Reflexión de Viernes Santo, por monseñor Mario Moronta, Obispo de San Cristóbal (Venezuela)
Con harta frecuencia encontramos en la Escritura el reconocimiento de la misericordia de Dios. Los salmos suelen cantar que es grande y poderosa. Dios es presentado como rico en misericordia y justicia. No faltan las peticiones al Señor rogando muestre su misericordia. Esta es una de las cualidades propias de Dios. Ella nos habla de su preocupación por su pueblo, de su actitud de perdón al pecador arrepentido, de consuelo al afligido y necesitado. La misericordia, por otro lado, no se reduce a algo puntual ni sentimental. Su efecto va más allá de lo esperado: hace que se dé una transformación en quien la recibe y siente. La misericordia llega a dar el perdón, la paz y un espíritu nuevo. Es decir eleva la dignidad del ser humano.
El evangelio está repleto de enseñanzas sobre la misericordia, las parábolas del reino son un ejemplo de ello: el padre que recibe al hijo perdido, el buen samaritano, la imagen del juicio final donde se nos presentan las obras de misericordia. El ministerio mesiánico de Jesús también habla de la realización de gestos de misericordia: las curaciones, el encuentro sanador con la adultera y zaqueo, la multiplicación de los panes luego de experimentar compasión ante la necesidad de la multitud… el mismo Jesús invita a sus seguidores a ser misericordiosos si desean ser felices. Él es el rostro alegre y brillante de la misericordia del padre.
Dentro de esta perspectiva, el mayor gesto de misericordia de Jesús es su muerte en cruz. En ella se manifiesta el amor extremo del Hijo de Dios quien, como sacerdote, se ofrece cual víctima propiciatoria para alcanzar la salvación de la humanidad.
Es su entrega para liberar al hombre del pecado y así introducirlo en el ámbito de una nueva creación. Con ese gesto de misericordia, lo eleva a la categoría de hijo de Dios y le da el brillo de una luz que rompe con las tinieblas del pecado y de la muerte. Es lo máximo, lo extremo, lo radical… de la misericordia de Dios. El Hijo demuestra el gran amor del Padre Dios, quien lo envió a salvar al mundo.

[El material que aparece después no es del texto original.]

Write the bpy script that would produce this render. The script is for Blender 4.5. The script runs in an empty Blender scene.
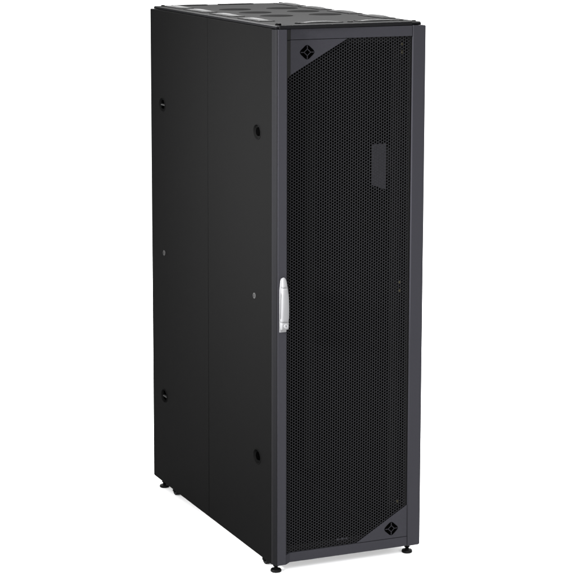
import bpy, bmesh, math, random
from mathutils import Vector, Matrix
random.seed(7)
S = bpy.context.scene
C = S.collection
PI = math.pi
LIFT = 0.015                      # cabinet coordinates are measured from 15 mm above the floor

# ------------------------------------------------------------------ camera
cam = bpy.data.cameras.new('camera')
co = bpy.data.objects.new('camera', cam); C.objects.link(co); S.camera = co
co.location = (-3.16429, -6.37266, 2.52208 + LIFT)
co.rotation_euler = (1.4235728, -0.0020741, -0.4287671)
cam.sensor_fit = 'HORIZONTAL'; cam.sensor_width = 36.0
cam.lens = 36.0 * 1981.9975 / 576.0
cam.shift_x = 0.0
cam.shift_y = (173.745 - 288.0) / 576.0
cam.clip_start = 0.1; cam.clip_end = 200

# ------------------------------------------------------------------ studio light
S.view_settings.view_transform = 'Standard'; S.view_settings.look = 'None'
S.view_settings.exposure = 0.0; S.view_settings.gamma = 1.0
w = bpy.data.worlds.new('World'); S.world = w; w.use_nodes = True
bg = w.node_tree.nodes['Background']
bg.inputs['Color'].default_value = (1.0, 1.0, 1.0, 1); bg.inputs['Strength'].default_value = 2.0

def softbox(name, loc, target, sx, sy, power, spread=180, col=(1, 1, 1)):
    l = bpy.data.lights.new(name, 'AREA'); l.shape = 'RECTANGLE'; l.size = sx; l.size_y = sy
    l.energy = power; l.color = col; l.spread = math.radians(spread)
    o = bpy.data.objects.new(name, l); C.objects.link(o); o.location = loc
    o.rotation_euler = (Vector(target) - Vector(loc)).to_track_quat('-Z', 'Y').to_euler()
    return o
softbox('overhead_softbox', (0.0, 0.8, 5.2), (0, 0.6, 0), 4.5, 4.5, 500)
softbox('side_softbox', (-4.2, -0.4, 2.7), (-0.3, 0.08, 1.56), 1.0, 1.0, 158, 40)
softbox('front_softbox', (-1.2, -4.8, 4.0), (0.05, 0, 1.2), 1.6, 1.6, 110, 110, (0.97, 0.975, 1.0))
softbox('low_front_fill', (-0.9, -4.2, 0.75), (0.0, 0, 0.05), 3.4, 0.7, 255, 120)  # added fill, no such source seen; lightens the floor shadow under the door
softbox('rear_softbox', (1.6, 5.5, 3.0), (0, 1.0, 0), 3.0, 2.0, 350)

# ------------------------------------------------------------------ materials
def mat(name, col, rough=0.5, spec=0.3, metal=0.0, bump=0.0, bscale=900.0, mottled=0.0):
    m = bpy.data.materials.new(name); m.use_nodes = True
    nt = m.node_tree; b = nt.nodes['Principled BSDF']
    b.inputs['Roughness'].default_value = rough; b.inputs['Metallic'].default_value = metal
    b.inputs['Specular IOR Level'].default_value = spec
    b.inputs['Base Color'].default_value = (*col, 1)
    tc = nt.nodes.new('ShaderNodeTexCoord')
    if mottled:
        n = nt.nodes.new('ShaderNodeTexNoise'); n.inputs['Scale'].default_value = 220.0
        n.inputs['Detail'].default_value = 4.0
        nt.links.new(tc.outputs['Object'], n.inputs['Vector'])
        r = nt.nodes.new('ShaderNodeValToRGB')
        r.color_ramp.elements[0].position = 0.3; r.color_ramp.elements[1].position = 0.7
        r.color_ramp.elements[0].color = (*[c * (1 - mottled) for c in col], 1)
        r.color_ramp.elements[1].color = (*[c * (1 + mottled) for c in col], 1)
        nt.links.new(n.outputs['Fac'], r.inputs['Fac'])
        nt.links.new(r.outputs['Color'], b.inputs['Base Color'])
    if bump:
        n = nt.nodes.new('ShaderNodeTexNoise'); n.inputs['Scale'].default_value = bscale
        n.inputs['Detail'].default_value = 3.0
        nt.links.new(tc.outputs['Object'], n.inputs['Vector'])
        bp = nt.nodes.new('ShaderNodeBump'); bp.inputs['Strength'].default_value = bump
        bp.inputs['Distance'].default_value = 0.0004
        nt.links.new(n.outputs['Fac'], bp.inputs['Height'])
        nt.links.new(bp.outputs['Normal'], b.inputs['Normal'])
    return m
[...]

San Pablo nos lo indica de manera diáfana. Por medio de Jesús, Dios realizó la reconciliación “Haciendo la paz mediante la sangre que Cristo derramó en la cruz” (Col. 1,20). Con su muerte de cruz, Jesús introdujo la novedad de vida como consecuencia de su gesto pleno de amor y misericordia: “Ustedes antes eran extranjeros y enemigos de Dios en sus corazones; pero ahora Cristo los ha reconciliado mediante la muerte que sufrió en su existencia terrena. Y lo hizo para tenerlos a ustedes en su presencia, santos, sin mancha y sin culpa” (Col.1, 21-22).

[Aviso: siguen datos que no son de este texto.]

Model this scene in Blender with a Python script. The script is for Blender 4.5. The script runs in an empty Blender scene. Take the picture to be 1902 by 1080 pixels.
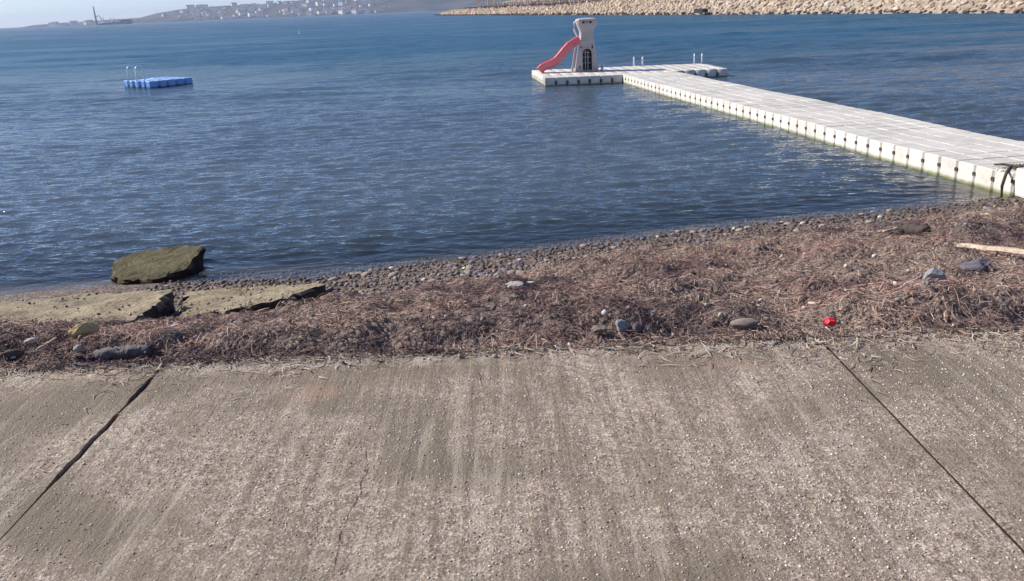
import bpy, bmesh, math, random
import numpy as np
from mathutils import Vector, Matrix, noise as mnoise

random.seed(7)
rng = np.random.default_rng(7)
scene = bpy.context.scene
COL = scene.collection

# ------------------------------------------------------------------ camera
F_PX, HCAM = 1600.0, 3.2
PHI = math.atan(0.041)
TH = math.atan(526.6 / F_PX)
_c, _s = math.cos, math.sin
FW = Vector((0, _c(TH), -_s(TH)))
_u0 = Vector((0, _s(TH), _c(TH)))
_r0 = Vector((1, 0, 0))
RT = _r0 * _c(PHI) - _u0 * _s(PHI)
UP = _u0 * _c(PHI) + _r0 * _s(PHI)
cam_d = bpy.data.cameras.new('camera')
cam = bpy.data.objects.new('camera', cam_d)
COL.objects.link(cam)
cam.matrix_world = Matrix(((RT.x, UP.x, -FW.x, 0), (RT.y, UP.y, -FW.y, 0), (RT.z, UP.z, -FW.z, HCAM), (0, 0, 0, 1)))
cam_d.sensor_width = 36
cam_d.lens = F_PX / 1902 * 36
cam_d.clip_start = 0.05
cam_d.clip_end = 20000
scene.camera = cam

# ------------------------------------------------------------------ light
SUN_EL, SUN_AZ = 36.0, -72.0            # azimuth from +Y, clockwise positive: the sun stands to the left
w = bpy.data.worlds.new('World')
scene.world = w
w.use_nodes = True
nt = w.node_tree
bg = nt.nodes['Background']
sky = nt.nodes.new('ShaderNodeTexSky')
sky.sky_type = 'NISHITA'
sky.sun_disc = False
sky.sun_elevation = math.radians(SUN_EL)
sky.sun_rotation = math.radians(SUN_AZ)
sky.air_density = 0.75
sky.dust_density = 0.3
sky.ozone_density = 3.0
wb = nt.nodes.new('ShaderNodeMix'); wb.data_type = 'RGBA'; wb.blend_type = 'MULTIPLY'
wb.inputs[0].default_value = 1.0; wb.inputs[7].default_value = (0.92, 0.96, 1.12, 1)      # the camera's cool white balance
nt.links.new(sky.outputs[0], wb.inputs[6]); nt.links.new(wb.outputs[2], bg.inputs[0])
bg.inputs[1].default_value = 0.075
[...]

La cruz elimina la deuda que la humanidad había contraído con Dios (Cf. Col. 2,14) y ha dado vida nueva (V.13). Más aún, los seres humanos han adquirido la capacidad de “Morir con Cristo” para “Vivir con Él”. Los ha convertido en hombres nuevos (Col.3, 10). Así se repite la enseñanza del salmista: la misericordia de Dios, expresada como icono en la cruz, cambia lo viejo del pecado en lo nuevo de la gracia y la salvación. Nos lo recuerda Pablo: “Por la bondad (Misericordia) de Dios ustedes han recibido la salvación por medio de la fe… es un don de Dios… pues es Dios quien nos ha creado en Cristo Jesús, para que hagamos buenas obras” (Ef. 2,8-10).
Al conmemorar hoy la muerte del Señor, podemos renovar nuestra fe en la misericordia de Dios. No conmemoramos un hecho trágico, sino algo más profundo: la mayor expresión del amor y de la bondad del padre mediante la entrega del cuerpo de su Hijo quien, además, derramó su sangre por la salvación del a humanidad. Esa misma fe nos lleva a aceptar y asumir el valor infinito del sacrificio de la cruz, identificándonos con él, que es “nuestra paz” (Ef. 2,14) y nos hizo “hombre nuevos”. Entonces seremos capaces, al cargar con la cruz que Él nos da, de mostrarlo y alcanzar la felicidad de ser misericordiosos para lograr la misericordia de Dios.